DATA PROVIDED:
□ □ □ □
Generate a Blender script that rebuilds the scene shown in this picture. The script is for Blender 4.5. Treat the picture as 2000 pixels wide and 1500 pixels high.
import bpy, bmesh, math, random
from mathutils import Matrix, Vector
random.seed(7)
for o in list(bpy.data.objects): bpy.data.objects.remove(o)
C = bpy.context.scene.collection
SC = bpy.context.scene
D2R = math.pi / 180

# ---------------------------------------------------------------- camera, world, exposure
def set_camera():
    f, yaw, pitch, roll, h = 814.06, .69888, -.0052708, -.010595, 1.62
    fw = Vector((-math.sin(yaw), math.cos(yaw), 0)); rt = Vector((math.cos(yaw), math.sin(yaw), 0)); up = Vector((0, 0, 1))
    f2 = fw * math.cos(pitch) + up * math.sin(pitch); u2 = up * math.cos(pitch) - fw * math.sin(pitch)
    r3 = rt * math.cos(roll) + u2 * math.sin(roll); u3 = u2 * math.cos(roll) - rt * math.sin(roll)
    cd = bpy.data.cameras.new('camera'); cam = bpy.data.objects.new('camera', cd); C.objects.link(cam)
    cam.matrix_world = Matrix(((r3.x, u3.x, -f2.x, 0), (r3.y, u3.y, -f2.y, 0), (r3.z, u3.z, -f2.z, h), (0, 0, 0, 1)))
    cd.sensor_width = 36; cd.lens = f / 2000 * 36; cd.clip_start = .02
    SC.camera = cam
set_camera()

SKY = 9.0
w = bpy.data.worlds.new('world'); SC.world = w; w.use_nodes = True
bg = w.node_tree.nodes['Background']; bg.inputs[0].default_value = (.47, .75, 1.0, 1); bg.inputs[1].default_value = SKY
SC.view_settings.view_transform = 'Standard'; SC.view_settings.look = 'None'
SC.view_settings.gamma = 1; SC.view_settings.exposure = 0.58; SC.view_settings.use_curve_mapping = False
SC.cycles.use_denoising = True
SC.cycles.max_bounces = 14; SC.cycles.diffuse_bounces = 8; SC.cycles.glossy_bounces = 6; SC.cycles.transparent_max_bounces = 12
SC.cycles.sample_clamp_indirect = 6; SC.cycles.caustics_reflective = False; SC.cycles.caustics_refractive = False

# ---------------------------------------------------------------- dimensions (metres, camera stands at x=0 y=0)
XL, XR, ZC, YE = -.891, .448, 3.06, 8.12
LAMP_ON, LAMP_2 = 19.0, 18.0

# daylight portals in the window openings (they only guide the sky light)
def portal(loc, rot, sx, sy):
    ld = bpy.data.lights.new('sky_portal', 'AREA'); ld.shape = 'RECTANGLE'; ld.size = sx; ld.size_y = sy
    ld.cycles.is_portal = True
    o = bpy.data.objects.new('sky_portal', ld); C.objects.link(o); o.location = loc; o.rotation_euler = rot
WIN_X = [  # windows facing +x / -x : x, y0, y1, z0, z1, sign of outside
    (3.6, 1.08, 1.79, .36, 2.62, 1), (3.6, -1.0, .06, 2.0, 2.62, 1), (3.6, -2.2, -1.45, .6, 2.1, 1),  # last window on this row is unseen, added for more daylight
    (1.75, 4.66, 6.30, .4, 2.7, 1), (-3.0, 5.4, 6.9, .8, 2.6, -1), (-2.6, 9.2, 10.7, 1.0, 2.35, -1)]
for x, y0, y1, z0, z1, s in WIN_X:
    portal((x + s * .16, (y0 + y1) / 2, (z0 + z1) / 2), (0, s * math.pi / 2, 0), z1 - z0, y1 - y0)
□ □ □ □
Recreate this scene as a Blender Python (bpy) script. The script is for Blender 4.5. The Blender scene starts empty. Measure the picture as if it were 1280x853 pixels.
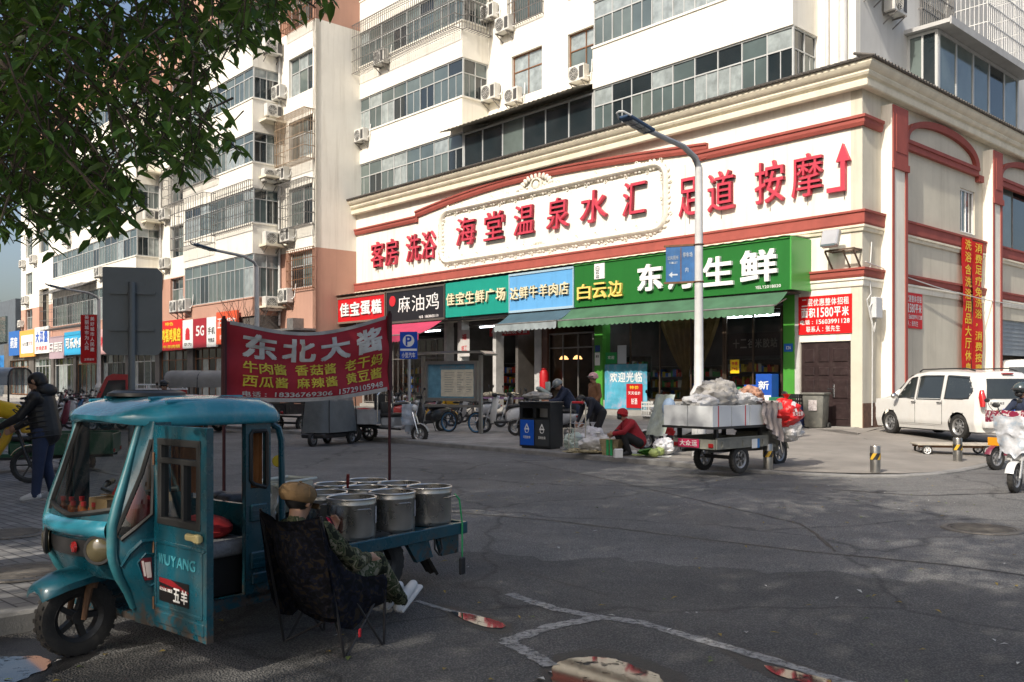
□ □ □ □
WHAT TO WORK ON:
Where does the word "scene" appear? Return each line that holds it.

SOLUTION TO THIS EXERCISE:
Generate a Blender script that rebuilds the scene shown in this picture. The script is for Blender 4.5. Treat the picture as 2000 pixels wide and 1500 pixels high.
C = bpy.context.scene.collection
SC = bpy.context.scene
Recreate this scene as a Blender Python (bpy) script. The script is for Blender 4.5. The Blender scene starts empty. Measure the picture as if it were 1280x853 pixels.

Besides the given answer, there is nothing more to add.